Portanto, o tão falado improviso jazzístico já existia no Brasil dos tempos do Império. A construção inconfundível do choro é marcada pelo tema, as harmonias e as modulações, que são moldados por um acompanhamento rítmico, armado malandramente para testar o senso polifônico dos músicos e sua capacidade de improvisar em uma construção musical extremamente móvel.

Esses primeiros músicos improvisadores encontravam-se completamente ao acaso e não tinham nenhuma regra para o número de figurantes ou para o tipo de composição instrumental. Por causa desta informalidade o choro é hoje feito com a participação de vários tipos de instrumentos. O que determinava a maneira como cada instrumento iria participar na música se dava em função da destreza do músico que o tocava, ou seja, não importava se fosse uma cavaquinista ou trombonista quem estava solando na música, o que importava era se ele era suficientemente hábil para fazer os solos.
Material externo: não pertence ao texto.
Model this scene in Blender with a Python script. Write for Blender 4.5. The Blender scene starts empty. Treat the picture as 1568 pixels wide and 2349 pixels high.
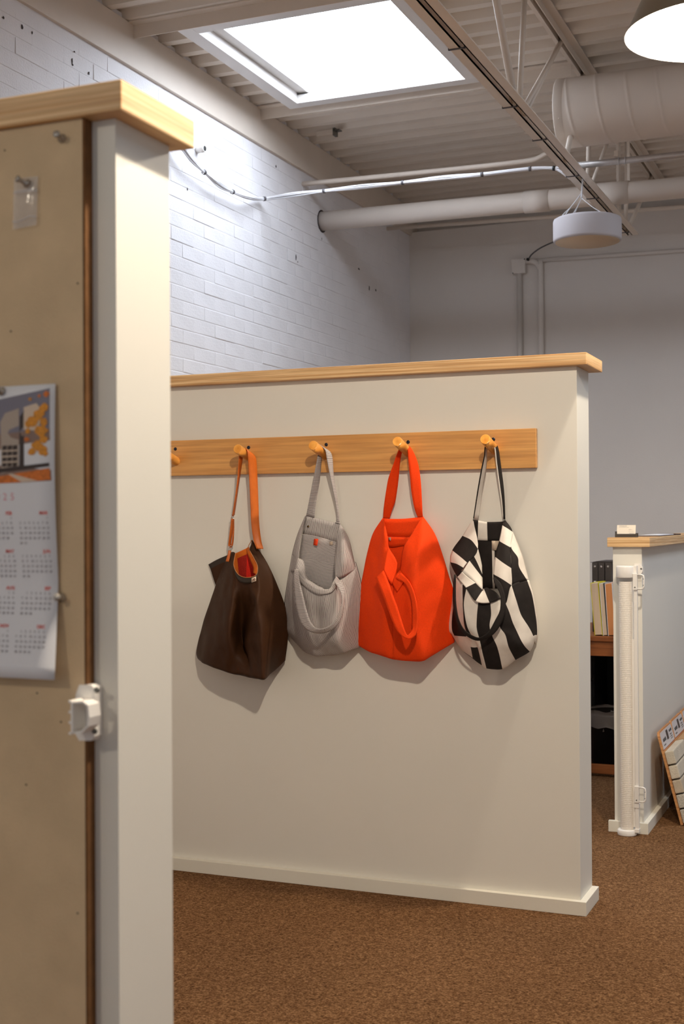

Isso fez com que o bom músico de choro tivesse como condição básica ser também um bom improvisador. No século seguinte, essa música criada por instrumentistas populares cariocas que eram em sua maioria mestiços em processo de ascenção social, revelou, entre outros, grandes artistas como Sátiro Bilhar, Dino e João Pernambuco (três excelentes violonistas); Lula Cavaquinho e Nelson Alves (cavaquinho); Patápio, Pixinguinha e Altamiro Carrilho (mestres da flauta) e Jacó do Bandolim.

Com o advento do cinema mudo com orquestra na sala de espera, da industria fonográfica e do rádio, esses músicos passaram a se profissionalizar e não precisavam mais trabalhar em empregos públicos como os primeiros chorões. Entretanto, havia instrumentistas como Donga que conservaram a atividade extra-musical. Donga era violonista e oficial de justiça.

Hoje, músicos, entre outros, como Paulinho da Viola, Paulo Moura, Isaías, Hamilton de Holanda, Hélio Delmiro, Turíbio Santos e também os conjuntos Época de Ouro, Água da Moringa, Trio Madeira Brasil, Premeditando o Breque, Galo Preto e muitos outros, mantêm em atividade essa manifestação instrumental popular que os grandes centros urbanos do Brasil produziram e produzem.

Aliás, foi induzido por essa música que Villa-Lobos criou uma de suas mais importantes composições, intituladas “Os Choros”.